§ **Problem to work on**
Set down, exactly as written, the lines from the top of the data to the line that holds "H=1.365; CEIL=2.115; F=513.0", and omit the pictures.

§ **Recorded data**
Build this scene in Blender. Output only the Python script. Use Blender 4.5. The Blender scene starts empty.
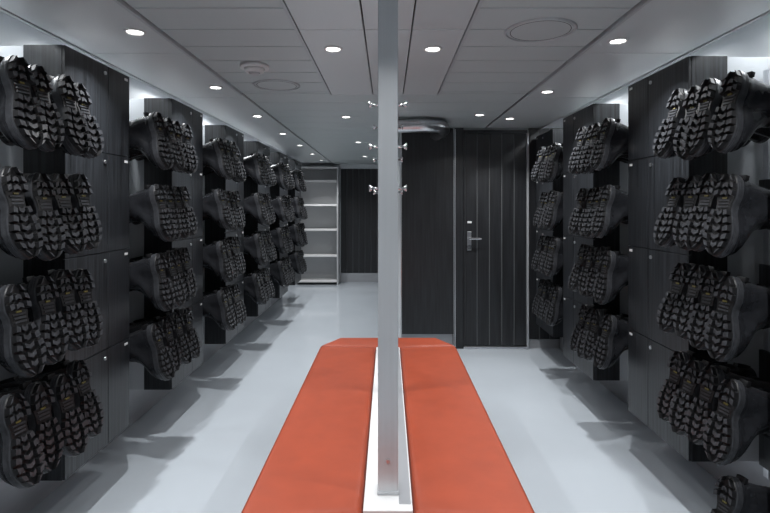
import bpy, bmesh, math, random
from mathutils import Vector, Matrix
random.seed(4)
scene=bpy.context.scene
scene.view_settings.view_transform='Standard'
COL=scene.collection
H=1.365; CEIL=2.115; F=513.0

# ---------------------------------------------------------------- materials
def mat(name,color,rough=0.5,metal=0.0,noise=None,bump=None,spec=0.5,emit=None,coat=0.0):
    m=bpy.data.materials.new(name); m.use_nodes=True
    nt=m.node_tree; b=nt.nodes['Principled BSDF']
    b.inputs['Base Color'].default_value=(*color,1); b.inputs['Roughness'].default_value=rough
    b.inputs['Metallic'].default_value=metal; b.inputs['Specular IOR Level'].default_value=spec
    b.inputs['Coat Weight'].default_value=coat
    if emit:
        b.inputs['Emission Color'].default_value=(*emit[0],1); b.inputs['Emission Strength'].default_value=emit[1]
    if noise or bump:
        tc=nt.nodes.new('ShaderNodeTexCoord'); mp=nt.nodes.new('ShaderNodeMapping')
        nt.links.new(tc.outputs['Object'],mp.inputs['Vector'])
        sc=(noise or bump)[0]; mp.inputs['Scale'].default_value=sc
        n=nt.nodes.new('ShaderNodeTexNoise'); n.inputs['Scale'].default_value=1.0; n.inputs['Detail'].default_value=5
        nt.links.new(mp.outputs['Vector'],n.inputs['Vector'])
        if noise:
            cr=nt.nodes.new('ShaderNodeValToRGB'); a=noise[1]
            cr.color_ramp.elements[0].position=0.3; cr.color_ramp.elements[1].position=0.7
            cr.color_ramp.elements[0].color=(*[c*(1-a) for c in color],1)
            cr.color_ramp.elements[1].color=(*[min(1,c*(1+a)) for c in color],1)
            nt.links.new(n.outputs['Fac'],cr.inputs['Fac']); nt.links.new(cr.outputs['Color'],b.inputs['Base Color'])
        if bump:
            bp=nt.nodes.new('ShaderNodeBump'); bp.inputs['Strength'].default_value=bump[1]; bp.inputs['Distance'].default_value=0.002
            nt.links.new(n.outputs['Fac'],bp.inputs['Height']); nt.links.new(bp.outputs['Normal'],b.inputs['Normal'])
    return m
M_floor=mat('floor_epoxy',(0.385,0.42,0.455),0.08,noise=((1.2,1.2,1.2),0.04),spec=.65)
M_ceil=mat('ceiling_metal_panel',(0.59,0.62,0.63),0.36,metal=0.2)
M_ceil2=mat('ceiling_plank_metal',(0.52,0.56,0.565),0.42,metal=0.2)
M_gap=mat('shadow_gap',(0.03,0.03,0.032),0.8)
M_groove=mat('panel_groove',(0.10,0.105,0.11),0.5,noise=((8,8,8),0.05))
M_wall=mat('wall_light_laminate',(0.62,0.64,0.66),0.5,noise=((2,2,2),0.03))
M_wood=mat('black_oak_laminate',(0.015,0.017,0.020),0.38,noise=((100,100,2.2),0.95),bump=((100,100,2.2),0.5))
M_woodY=mat('black_panel',(0.012,0.013,0.015),0.40,noise=((60,60,3),0.5))
M_carc=mat('grey_carcass',(0.50,0.52,0.54),0.45,noise=((3,3,3),0.03))
M_plinth=mat('plinth_grey_steel',(0.36,0.37,0.39),0.35,metal=0.3,noise=((4,4,20),0.05))
M_steel=mat('brushed_steel',(0.62,0.63,0.65),0.28,metal=1.0,noise=((60,60,4),0.06))
M_alu=mat('satin_aluminium',(0.50,0.52,0.54),0.42,metal=0.5,noise=((80,80,2),0.03))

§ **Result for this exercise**
Build this scene in Blender. Output only the Python script. Use Blender 4.5. The Blender scene starts empty.
import bpy, bmesh, math, random
from mathutils import Vector, Matrix
random.seed(4)
scene=bpy.context.scene
scene.view_settings.view_transform='Standard'
COL=scene.collection
H=1.365; CEIL=2.115; F=513.0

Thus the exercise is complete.